Mit „Die schönen Jahre“ von Teresa Ciabatti habe ich erneut die Stimme einer bekannten und preisgekrönten Autorin in der Hand.

Und zwar einen äußerst wahrhaftigen, schonungslosen Roman mit einer äußerst zweifelhaften Erzählerin.

Ciabattis Erzählerin ist eine berühmte Schriftstellerin (zu oft wiederholt und betont um glaubhaft zu sein) Ende Vierzig, in den Wechseljahren und mit Vergangenheit.Als Teenagerin ist sie mit Frederica befreundet. Die Freundschaft ist mit ambivalenten Gefühlen besetzt und eine Notgemeinschaft.

„Auf dem Teppich in deinem Zimmer will ich du sein, gib mir die Hand.“

 Die beiden Jugendlichen, eine reich und eine arm, eint der Wunsch, attraktiv genug zu sein, um dazu zugehören.

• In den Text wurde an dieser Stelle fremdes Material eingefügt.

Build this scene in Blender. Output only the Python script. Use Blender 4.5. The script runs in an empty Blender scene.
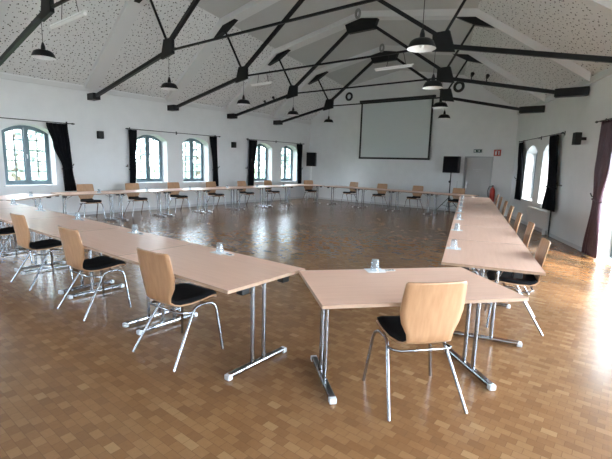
import bpy, math, random
from mathutils import Vector, Matrix
random.seed(7)
PI = math.pi
COL = bpy.context.scene.collection

# ------------------------------------------------------------------ materials
def new_mat(name):
    m = bpy.data.materials.new(name); m.use_nodes = True
    nt = m.node_tree; b = nt.nodes['Principled BSDF']
    return m, nt, b

def plain(name, col, rough=.5, metal=0., spec=.5, coat=0., noise=0., nscale=8., bump=0.):
    m, nt, b = new_mat(name)
    b.inputs['Base Color'].default_value = (*col, 1)
    b.inputs['Roughness'].default_value = rough
    b.inputs['Metallic'].default_value = metal
    b.inputs['Specular IOR Level'].default_value = spec
    b.inputs['Coat Weight'].default_value = coat
    if noise or bump:
        tc = nt.nodes.new('ShaderNodeTexCoord'); n = nt.nodes.new('ShaderNodeTexNoise')
        n.inputs['Scale'].default_value = nscale; n.inputs['Detail'].default_value = 4
        nt.links.new(tc.outputs['Object'], n.inputs['Vector'])
        if noise:
            r = nt.nodes.new('ShaderNodeValToRGB')
            r.color_ramp.elements[0].position = .3; r.color_ramp.elements[1].position = .7
            r.color_ramp.elements[0].color = (*[c*(1-noise) for c in col], 1)
            r.color_ramp.elements[1].color = (*[min(1, c*(1+noise)) for c in col], 1)
            nt.links.new(n.outputs['Fac'], r.inputs['Fac']); nt.links.new(r.outputs['Color'], b.inputs['Base Color'])
        if bump:
            bp = nt.nodes.new('ShaderNodeBump'); bp.inputs['Strength'].default_value = bump; bp.inputs['Distance'].default_value = .01
            nt.links.new(n.outputs['Fac'], bp.inputs['Height']); nt.links.new(bp.outputs['Normal'], b.inputs['Normal'])
    return m

def wood(name, c1, c2, rough=.35, axis='X', scale=3., stretch=14., coat=0.):
    m, nt, b = new_mat(name)
    tc = nt.nodes.new('ShaderNodeTexCoord'); mp = nt.nodes.new('ShaderNodeMapping')
    s = [stretch]*3; s['XYZ'.index(axis)] = 1.
    mp.inputs['Scale'].default_value = s
    n = nt.nodes.new('ShaderNodeTexNoise'); n.inputs['Scale'].default_value = scale; n.inputs['Detail'].default_value = 6
    r = nt.nodes.new('ShaderNodeValToRGB')
    r.color_ramp.elements[0].position = .3; r.color_ramp.elements[1].position = .7
    r.color_ramp.elements[0].color = (*c1, 1); r.color_ramp.elements[1].color = (*c2, 1)
    nt.links.new(tc.outputs['Object'], mp.inputs['Vector']); nt.links.new(mp.outputs['Vector'], n.inputs['Vector'])
    nt.links.new(n.outputs['Fac'], r.inputs['Fac']); nt.links.new(r.outputs['Color'], b.inputs['Base Color'])
    b.inputs['Roughness'].default_value = rough; b.inputs['Coat Weight'].default_value = coat
    return m

def floor_mat():
    m, nt, b = new_mat('wood_block_floor')
    L = nt.links
    tc = nt.nodes.new('ShaderNodeTexCoord')
    br = nt.nodes.new('ShaderNodeTexBrick')
    br.offset = .5; br.offset_frequency = 2
    br.inputs['Scale'].default_value = 1.; br.inputs['Brick Width'].default_value = .090
    br.inputs['Row Height'].default_value = .060; br.inputs['Mortar Size'].default_value = .0012
    br.inputs['Mortar Smooth'].default_value = .3; br.inputs['Bias'].default_value = 0.
    br.inputs['Color1'].default_value = (0, 0, 0, 1); br.inputs['Color2'].default_value = (1, 1, 1, 1)
    br.inputs['Mortar'].default_value = (.0, .0, .0, 1)
    L.new(tc.outputs['Object'], br.inputs['Vector'])
    ramp = nt.nodes.new('ShaderNodeValToRGB'); e = ramp.color_ramp.elements
    e[0].position = 0; e[0].color = (.21, .103, .045, 1)
    e[1].position = 1; e[1].color = (.335, .192, .094, 1)
    for p, c in ((.2, (.23, .112, .047)), (.6, (.26, .133, .058)), (.93, (.285, .153, .070))):
        x = ramp.color_ramp.elements.new(p); x.color = (*c, 1)
    L.new(br.outputs['Color'], ramp.inputs['Fac'])
    n = nt.nodes.new('ShaderNodeTexNoise'); n.inputs['Scale'].default_value = 34; n.inputs['Detail'].default_value = 6
    n.inputs['Roughness'].default_value = .7
    n2 = nt.nodes.new('ShaderNodeTexNoise'); n2.inputs['Scale'].default_value = 1.1; n2.inputs['Detail'].default_value = 3
    L.new(tc.outputs['Object'], n.inputs['Vector']); L.new(tc.outputs['Object'], n2.inputs['Vector'])
    mr = nt.nodes.new('ShaderNodeMapRange'); mr.inputs['To Min'].default_value = .86; mr.inputs['To Max'].default_value = 1.14
    L.new(n.outputs['Fac'], mr.inputs['Value'])
    mr2 = nt.nodes.new('ShaderNodeMapRange'); mr2.inputs['To Min'].default_value = .82; mr2.inputs['To Max'].default_value = 1.18
    L.new(n2.outputs['Fac'], mr2.inputs['Value'])
    mu = nt.nodes.new('ShaderNodeMath'); mu.operation = 'MULTIPLY'
    L.new(mr.outputs[0], mu.inputs[0]); L.new(mr2.outputs[0], mu.inputs[1])
    sc = nt.nodes.new('ShaderNodeVectorMath'); sc.operation = 'SCALE'
    L.new(ramp.outputs['Color'], sc.inputs[0]); L.new(mu.outputs[0], sc.inputs['Scale'])
    mix = nt.nodes.new('ShaderNodeMix'); mix.data_type = 'RGBA'
    mix.inputs['B'].default_value = (.15, .075, .035, 1)
    L.new(br.outputs['Fac'], mix.inputs['Factor']); L.new(sc.outputs[0], mix.inputs['A'])
    L.new(mix.outputs['Result'], b.inputs['Base Color'])
    # slightly uneven varnish
    rr = nt.nodes.new('ShaderNodeMapRange'); rr.inputs['To Min'].default_value = .20; rr.inputs['To Max'].default_value = .28
    L.new(n2.outputs['Fac'], rr.inputs['Value']); L.new(rr.outputs[0], b.inputs['Roughness'])
    b.inputs['Specular IOR Level'].default_value = .5
    return m

def perforated_mat():
    m, nt, b = new_mat('perforated_acoustic_panel'); L = nt.links
    uv = nt.nodes.new('ShaderNodeUVMap'); uv.uv_map = 'UVMap'
    cols = []
    def dots(scale, rad, rnd, off):
        mp = nt.nodes.new('ShaderNodeMapping'); mp.inputs['Location'].default_value = (off, off*.37, 0)
        v = nt.nodes.new('ShaderNodeTexVoronoi'); v.voronoi_dimensions = '2D'; v.feature = 'F1'
        v.inputs['Scale'].default_value = scale; v.inputs['Randomness'].default_value = rnd
        L.new(uv.outputs[0], mp.inputs['Vector']); L.new(mp.outputs[0], v.inputs['Vector'])
        lt = nt.nodes.new('ShaderNodeMath'); lt.operation = 'LESS_THAN'; lt.inputs[1].default_value = rad*scale
        L.new(v.outputs['Distance'], lt.inputs[0]); return lt
    a = dots(6.8, .0150, .8, 0.); c = dots(9.5, .0092, .85, 3.3)
    mx = nt.nodes.new('ShaderNodeMath'); mx.operation = 'MAXIMUM'
    L.new(a.outputs[0], mx.inputs[0]); L.new(c.outputs[0], mx.inputs[1])
    mix = nt.nodes.new('ShaderNodeMix'); mix.data_type = 'RGBA'
    mix.inputs['A'].default_value = (.69, .69, .69, 1); mix.inputs['B'].default_value = (.02, .018, .016, 1)
    L.new(mx.outputs[0], mix.inputs['Factor']); L.new(mix.outputs['Result'], b.inputs['Base Color'])
    b.inputs['Roughness'].default_value = .8
    return m

def pane_mat():
    m = bpy.data.materials.new('window_glass'); m.use_nodes = True; nt = m.node_tree; nt.nodes.clear()
    o = nt.nodes.new('ShaderNodeOutputMaterial'); mx = nt.nodes.new('ShaderNodeMixShader')
    t = nt.nodes.new('ShaderNodeBsdfTransparent'); g = nt.nodes.new('ShaderNodeBsdfGlossy'); g.inputs['Roughness'].default_value = .02
    lw = nt.nodes.new('ShaderNodeLayerWeight'); lw.inputs['Blend'].default_value = .5
    pw = nt.nodes.new('ShaderNodeMath'); pw.operation = 'POWER'; pw.inputs[1].default_value = 5
    f = nt.nodes.new('ShaderNodeMapRange'); f.inputs['To Min'].default_value = .04; f.inputs['To Max'].default_value = .9
    nt.links.new(lw.outputs['Facing'], pw.inputs[0]); nt.links.new(pw.outputs[0], f.inputs['Value'])
    nt.links.new(f.outputs[0], mx.inputs[0]); nt.links.new(t.outputs[0], mx.inputs[1]); nt.links.new(g.outputs[0], mx.inputs[2])
    nt.links.new(mx.outputs[0], o.inputs[0]); return m

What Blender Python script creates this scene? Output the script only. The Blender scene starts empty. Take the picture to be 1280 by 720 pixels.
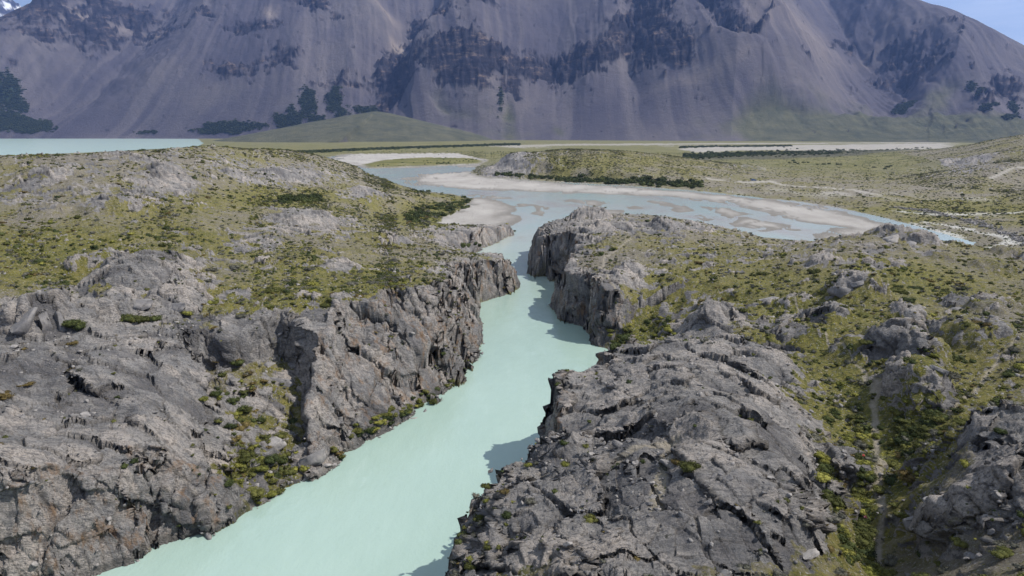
import bpy, math, random
import numpy as np
from math import radians, sin, cos, tan, atan, atan2, pi

sc = bpy.context.scene
COL = sc.collection
random.seed(7)
RNG = np.random.default_rng(7)

# ------------------------------------------------------------------ camera
CAM_H, PITCH, FPX = 40.0, radians(13.0), 854.0      # metres, radians, focal length in photo pixels (1280 wide)
cam_d = bpy.data.cameras.new("camera")
cam = bpy.data.objects.new("camera", cam_d)
COL.objects.link(cam)
cam_d.sensor_width = 36.0
cam_d.lens = 36.0 * FPX / 1280.0
cam_d.clip_start = 0.5
cam_d.clip_end = 60000.0
cam.location = (0, 0, CAM_H)
cam.rotation_euler = (radians(90) - PITCH, 0, 0)
sc.camera = cam

# ------------------------------------------------------------------ sky and sun
SUN_EL, SUN_AZ = radians(52), radians(92)            # azimuth clockwise from +Y (the view direction)
w = bpy.data.worlds.new("World")
sc.world = w
w.use_nodes = True
wn, wl = w.node_tree.nodes, w.node_tree.links
wn.clear()
wo = wn.new("ShaderNodeOutputWorld")
bg = wn.new("ShaderNodeBackground")
sky = wn.new("ShaderNodeTexSky")
sky.sky_type = 'NISHITA'
sky.sun_disc = False
sky.sun_elevation = SUN_EL
sky.sun_rotation = SUN_AZ
sky.altitude = 700
sky.air_density = 1.0
sky.dust_density = 0.6
sky.ozone_density = 1.5
bg.inputs[1].default_value = 0.080
tc = wn.new("ShaderNodeTexCoord")
mp = wn.new("ShaderNodeMapping")
mp.inputs['Scale'].default_value = (1.2, 1.2, 7.0)
mp.inputs['Rotation'].default_value = (0.12, 0.25, 0)
mp.inputs['Location'].default_value = (0.35, 0.1, 0.62)
cn = wn.new("ShaderNodeTexNoise")
cn.inputs['Scale'].default_value = 2.3
cn.inputs['Detail'].default_value = 7
cn.inputs['Roughness'].default_value = 0.6
cr = wn.new("ShaderNodeValToRGB")
cr.color_ramp.elements[0].position = 0.30
cr.color_ramp.elements[1].position = 0.60
cr.color_ramp.elements[1].color = (0.85, 0.85, 0.85, 1)
mx = wn.new("ShaderNodeMix")
mx.data_type = 'RGBA'
mx.inputs[7].default_value = (9.5, 10.4, 10.9, 1)      # thin cirrus, radiance in the sky's own unit
wl.new(tc.outputs['Generated'], mp.inputs[0])
wl.new(mp.outputs[0], cn.inputs[0])
wl.new(cn.outputs[0], cr.inputs[0])
wl.new(cr.outputs[0], mx.inputs[0])
wl.new(sky.outputs[0], mx.inputs[6])
wl.new(mx.outputs[2], bg.inputs[0])
wl.new(bg.outputs[0], wo.inputs[0])

sun_d = bpy.data.lights.new("sun", 'SUN')
sun_d.energy = 5.0
sun_d.angle = radians(0.53)
sun_d.color = (1.0, 0.955, 0.89)
sun = bpy.data.objects.new("sun", sun_d)
COL.objects.link(sun)
sun.rotation_euler = (radians(90) - SUN_EL, 0, -SUN_AZ + pi)   # fixed below
import mathutils
sd = mathutils.Vector((sin(SUN_AZ) * cos(SUN_EL), cos(SUN_AZ) * cos(SUN_EL), sin(SUN_EL)))
sun.rotation_euler = sd.to_track_quat('Z', 'Y').to_euler()
sun.location = (200, 60, 300)

sc.view_settings.view_transform = 'Standard'
sc.view_settings.look = 'None'
sc.view_settings.exposure = 0.30
sc.view_settings.gamma = 1.0
sc.render.engine = 'CYCLES'
sc.cycles.max_bounces = 6
sc.cycles.volume_bounces = 0
sc.cycles.diffuse_bounces = 3
sc.cycles.use_denoising = True

# ------------------------------------------------------------------ photo ray helpers
SP, CP = sin(PITCH), cos(PITCH)
def W(px, py, z=0.0):
    """where the ray of a photo pixel meets the height z -> x, y"""
    xr, yr = (px - 640) / FPX, (360 - py) / FPX
    t = (z - CAM_H) / (-SP + yr * CP)
    return (xr * t, (CP + yr * SP) * t)
def WR(px, r, z):
    """the point in a photo column at horizontal distance r"""
    k = (px - 640) / FPX
    y = r / math.sqrt(1 + (k * CP) ** 2)
    return (k * (y * CP + (CAM_H - z) * SP), y)
def project(x, y, z):
    dep = y * CP - (z - CAM_H) * SP
    up = y * SP + (z - CAM_H) * CP
    dep = np.maximum(dep, 1.0)
    return 640 + FPX * x / dep, 360 - FPX * up / dep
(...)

So attraktiv wie Fredericas Schwester Livia, der feuchte Traum dreier Männergenerationen. Auch das mehrfach wiederholt. 

30 Jahre später treffen sich die Wege der beiden einstigen Freundinnen wieder. Die Leben der beiden Frauen haben sich sehr verändert. Die arme Erzählerin ist eine berühmte, geschiedene Schriftstellerin geworden und hat eine erwachsen Tochter. Frederica kümmert sich um ihre mittlerweile geistig behinderte Schwester Livia.

Wie wurde aus dem einstigen Männertraum eine verwirrte Person, die ständiger Aufsicht und Pflege bedarf?

Eher langsam und unzuverlässig lässt Ciabatti ihre Erzählerin aufdecken, was damals  geschah und wie die Freundschaft der beiden wirklich endete.

Narzissmus oder Selbstschutz?

Vordergründig scheint die Erzählerin eine egomanische und im sich selbst kreisende Figur, doch Ciabatti lässt sie offen und schrittweise offenbarend erzählen, sodass ich dahinter eine große Verletztheit erahne. Und eine zutiefst menschliche Suche nach Liebe und nach einem gesehen werden, die allem zu Grunde liegt.

„Der Wunsch, vergewaltigt zu werden, entführt zu werden, die verzweifelte Sehnsucht, bei irgendetwas die Hauptperson zu sein.“

Schriftstellerisch und stilistisch finde ich hier großes Kino. Ich mag Ciabattis wiederborstigen und schwer eingängigen Schreibstil. Sie lässt ihre Erzählerin mich als Leser*in direkt ansprechen und erwischt mich kalt in meinen Gedanken.

Kleinere Abstriche muss ich beim Unterhaltungsfaktor machen. Ja, manche Stellen sind schwierig und erschließen sich nur durch freie Assoziation. Das ist anstrengend und einige Deutungsoptionen bleiben mir sicher verschloßen.

„Die schönen Jahre“ ist ein lesenswerter, abgründiger Roman, in dem der Wahrheitsgehalt über die Vergangenheit und der Gegenwart faszinierend verschwimmt und nur noch meiner eigenen Deutung überlassen bleibt.